# Given information
┄┄┄┄┄┄┄┄┄┄

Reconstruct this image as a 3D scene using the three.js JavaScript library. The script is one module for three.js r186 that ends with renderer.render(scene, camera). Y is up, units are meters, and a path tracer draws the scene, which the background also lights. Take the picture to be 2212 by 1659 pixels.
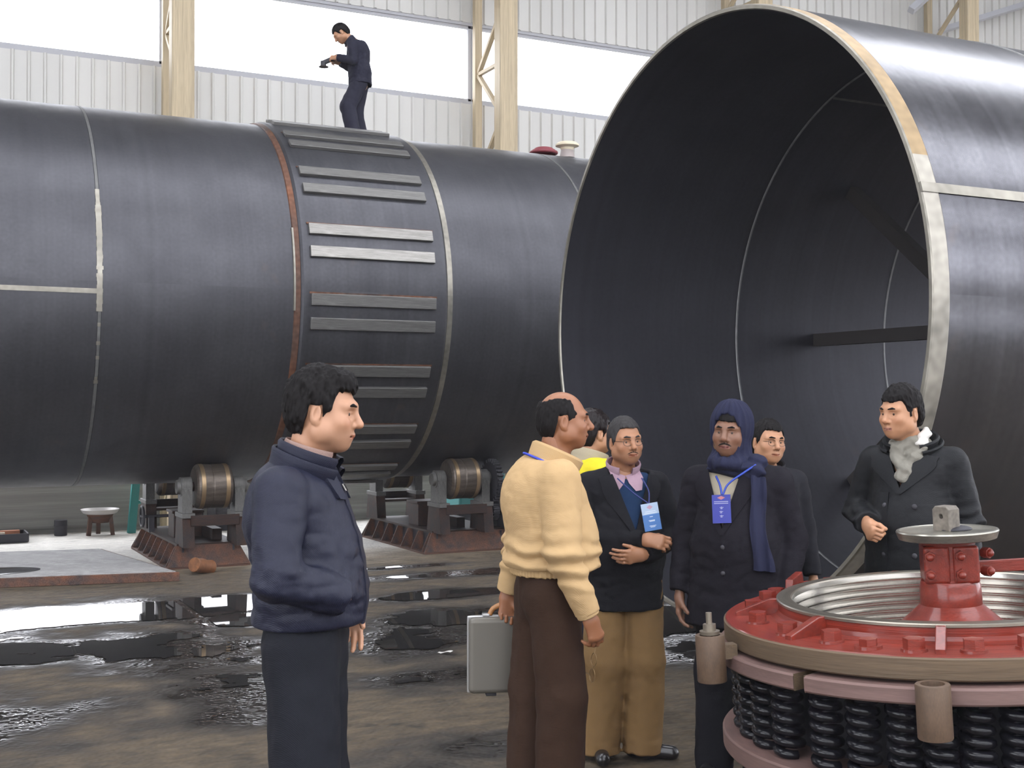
import * as THREE from 'three';
import { mergeGeometries, toCreasedNormals } from 'three/addons/utils/BufferGeometryUtils.js';
import { RoundedBoxGeometry } from 'three/addons/geometries/RoundedBoxGeometry.js';
import { ImprovedNoise } from 'three/addons/math/ImprovedNoise.js';

// ---------------------------------------------------------------- camera, sky, exposure
const scene = new THREE.Scene();
const camera = new THREE.PerspectiveCamera(34.676, 2212 / 1659, 0.1, 400);
camera.position.set(0, 1.7, 0);
camera.up.set(0, 1, 0);
camera.lookAt(0.45047 * 10, 1.7 + 0.01528 * 10, -0.89266 * 10);
camera.updateMatrixWorld();

const skyColor = new THREE.Color().setRGB(0.96, 0.98, 1.05);      // even white overcast
scene.background = skyColor;
scene.backgroundIntensity = 7;
scene.environmentIntensity = 7;
scene.fog = new THREE.FogExp2(new THREE.Color().setRGB(0.92, 0.93, 1), 0.0012);      // thin haze standing in for lens glare round the windows

const renderer = new THREE.WebGLRenderer({ antialias: true });
renderer.toneMapping = THREE.LinearToneMapping;
renderer.toneMappingExposure = 0.88;
renderer.shadowMap.enabled = true;

// ---------------------------------------------------------------- small helpers
const V = (x, y, z) => new THREE.Vector3(x, y, z);
const noiseGen = new ImprovedNoise();
const noise = (x, y, z) => noiseGen.noise(x, y, z);
const fbm = (x, y, z, n = 4) => { let s = 0, a = 0.5, f = 1; for (let i = 0; i < n; i++) { s += a * noise(x * f + i * 7.3, y * f + i * 3.1, z * f + i * 5.7); a *= 0.5; f *= 2.03; } return s; };
const clamp = THREE.MathUtils.clamp, lerp = THREE.MathUtils.lerp, sstep = THREE.MathUtils.smoothstep;
const rad = THREE.MathUtils.degToRad;
let seed = 12345;
const rnd = () => { seed = (seed * 1664525 + 1013904223) >>> 0; return seed / 4294967296; };
const used = new Map();
function numbered(n) { const k = used.get(n) ?? 0; used.set(n, k + 1); return k ? n + '_' + String(k).padStart(3, '0') : n; }
function tag(o, label, category, group) { if (label) o.userData.label = label; if (category) o.userData.category = category; if (group) o.userData.group = group; return o; }
function thing(name, label, category, pos = [0, 0, 0], ry = 0, group) {
  const o = new THREE.Group(); o.name = numbered(name); o.position.set(...pos); o.rotation.y = ry; scene.add(o);
  return tag(o, label, category, group);
}
function structure(name) { const o = new THREE.Group(); o.name = name; o.userData.kind = 'structure'; scene.add(o); return o; }
function part(name, geo, mat, parent, label) {
  const m = new THREE.Mesh(Array.isArray(geo) ? merge(geo) : geo, mat); m.castShadow = m.receiveShadow = true;
  if (parent) {
    const same = parent.children.filter((c) => c.userData.base === name).length;
    m.name = name + (same ? '_' + String(same).padStart(3, '0') : ''); m.userData.base = name; parent.add(m);
  } else { m.name = numbered(name); scene.add(m); }
  if (label) m.userData.label = label;
  return m;
}
function merge(list) {
  return mergeGeometries(list.map((g) => { const h = g.index ? g.toNonIndexed() : g; for (const k of Object.keys(h.attributes)) if (!['position', 'normal', 'uv'].includes(k)) h.deleteAttribute(k); if (!h.attributes.uv) h.setAttribute('uv', new THREE.BufferAttribute(new Float32Array(h.attributes.position.count * 2), 2)); return h; }));
}
const bx = (w, h, d, x = 0, y = 0, z = 0, ry = 0) => { const g = new THREE.BoxGeometry(w, h, d); if (ry) g.rotateY(ry); return g.translate(x, y, z); };
const rb = (w, h, d, x = 0, y = 0, z = 0, r = 0.006, ry = 0) => { const g = new RoundedBoxGeometry(w, h, d, 2, Math.min(r, w / 2.1, h / 2.1, d / 2.1)); if (ry) g.rotateY(ry); return g.translate(x, y, z); };
const cy = (r0, r1, h, x = 0, y = 0, z = 0, n = 32) => new THREE.CylinderGeometry(r1, r0, h, n).translate(x, y, z);   // r0 bottom
function lathe(pts, n = 48, crease = 0.5) { return toCreasedNormals(new THREE.LatheGeometry(pts.map((p) => new THREE.Vector2(p[0], p[1])), n), crease); }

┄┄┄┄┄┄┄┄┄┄

In this exercise, set down all of the data exactly, without the pictures.

# Correct result
Reconstruct this image as a 3D scene using the three.js JavaScript library. The script is one module for three.js r186 that ends with renderer.render(scene, camera). Y is up, units are meters, and a path tracer draws the scene, which the background also lights. Take the picture to be 2212 by 1659 pixels.
import * as THREE from 'three';
import { mergeGeometries, toCreasedNormals } from 'three/addons/utils/BufferGeometryUtils.js';
import { RoundedBoxGeometry } from 'three/addons/geometries/RoundedBoxGeometry.js';
import { ImprovedNoise } from 'three/addons/math/ImprovedNoise.js';

// ---------------------------------------------------------------- camera, sky, exposure
const scene = new THREE.Scene();
const camera = new THREE.PerspectiveCamera(34.676, 2212 / 1659, 0.1, 400);
camera.position.set(0, 1.7, 0);
camera.up.set(0, 1, 0);
camera.lookAt(0.45047 * 10, 1.7 + 0.01528 * 10, -0.89266 * 10);
camera.updateMatrixWorld();

const skyColor = new THREE.Color().setRGB(0.96, 0.98, 1.05);      // even white overcast
scene.background = skyColor;
scene.backgroundIntensity = 7;
scene.environmentIntensity = 7;
scene.fog = new THREE.FogExp2(new THREE.Color().setRGB(0.92, 0.93, 1), 0.0012);      // thin haze standing in for lens glare round the windows

const renderer = new THREE.WebGLRenderer({ antialias: true });
renderer.toneMapping = THREE.LinearToneMapping;
renderer.toneMappingExposure = 0.88;
renderer.shadowMap.enabled = true;

// ---------------------------------------------------------------- small helpers
const V = (x, y, z) => new THREE.Vector3(x, y, z);
const noiseGen = new ImprovedNoise();
const noise = (x, y, z) => noiseGen.noise(x, y, z);
const fbm = (x, y, z, n = 4) => { let s = 0, a = 0.5, f = 1; for (let i = 0; i < n; i++) { s += a * noise(x * f + i * 7.3, y * f + i * 3.1, z * f + i * 5.7); a *= 0.5; f *= 2.03; } return s; };
const clamp = THREE.MathUtils.clamp, lerp = THREE.MathUtils.lerp, sstep = THREE.MathUtils.smoothstep;
const rad = THREE.MathUtils.degToRad;
let seed = 12345;
const rnd = () => { seed = (seed * 1664525 + 1013904223) >>> 0; return seed / 4294967296; };
const used = new Map();
function numbered(n) { const k = used.get(n) ?? 0; used.set(n, k + 1); return k ? n + '_' + String(k).padStart(3, '0') : n; }
function tag(o, label, category, group) { if (label) o.userData.label = label; if (category) o.userData.category = category; if (group) o.userData.group = group; return o; }
function thing(name, label, category, pos = [0, 0, 0], ry = 0, group) {
  const o = new THREE.Group(); o.name = numbered(name); o.position.set(...pos); o.rotation.y = ry; scene.add(o);
  return tag(o, label, category, group);
}
function structure(name) { const o = new THREE.Group(); o.name = name; o.userData.kind = 'structure'; scene.add(o); return o; }
function part(name, geo, mat, parent, label) {
  const m = new THREE.Mesh(Array.isArray(geo) ? merge(geo) : geo, mat); m.castShadow = m.receiveShadow = true;
  if (parent) {
    const same = parent.children.filter((c) => c.userData.base === name).length;
    m.name = name + (same ? '_' + String(same).padStart(3, '0') : ''); m.userData.base = name; parent.add(m);
  } else { m.name = numbered(name); scene.add(m); }
  if (label) m.userData.label = label;
  return m;
}
function merge(list) {
  return mergeGeometries(list.map((g) => { const h = g.index ? g.toNonIndexed() : g; for (const k of Object.keys(h.attributes)) if (!['position', 'normal', 'uv'].includes(k)) h.deleteAttribute(k); if (!h.attributes.uv) h.setAttribute('uv', new THREE.BufferAttribute(new Float32Array(h.attributes.position.count * 2), 2)); return h; }));
}
const bx = (w, h, d, x = 0, y = 0, z = 0, ry = 0) => { const g = new THREE.BoxGeometry(w, h, d); if (ry) g.rotateY(ry); return g.translate(x, y, z); };
const rb = (w, h, d, x = 0, y = 0, z = 0, r = 0.006, ry = 0) => { const g = new RoundedBoxGeometry(w, h, d, 2, Math.min(r, w / 2.1, h / 2.1, d / 2.1)); if (ry) g.rotateY(ry); return g.translate(x, y, z); };
const cy = (r0, r1, h, x = 0, y = 0, z = 0, n = 32) => new THREE.CylinderGeometry(r1, r0, h, n).translate(x, y, z);   // r0 bottom
function lathe(pts, n = 48, crease = 0.5) { return toCreasedNormals(new THREE.LatheGeometry(pts.map((p) => new THREE.Vector2(p[0], p[1])), n), crease); }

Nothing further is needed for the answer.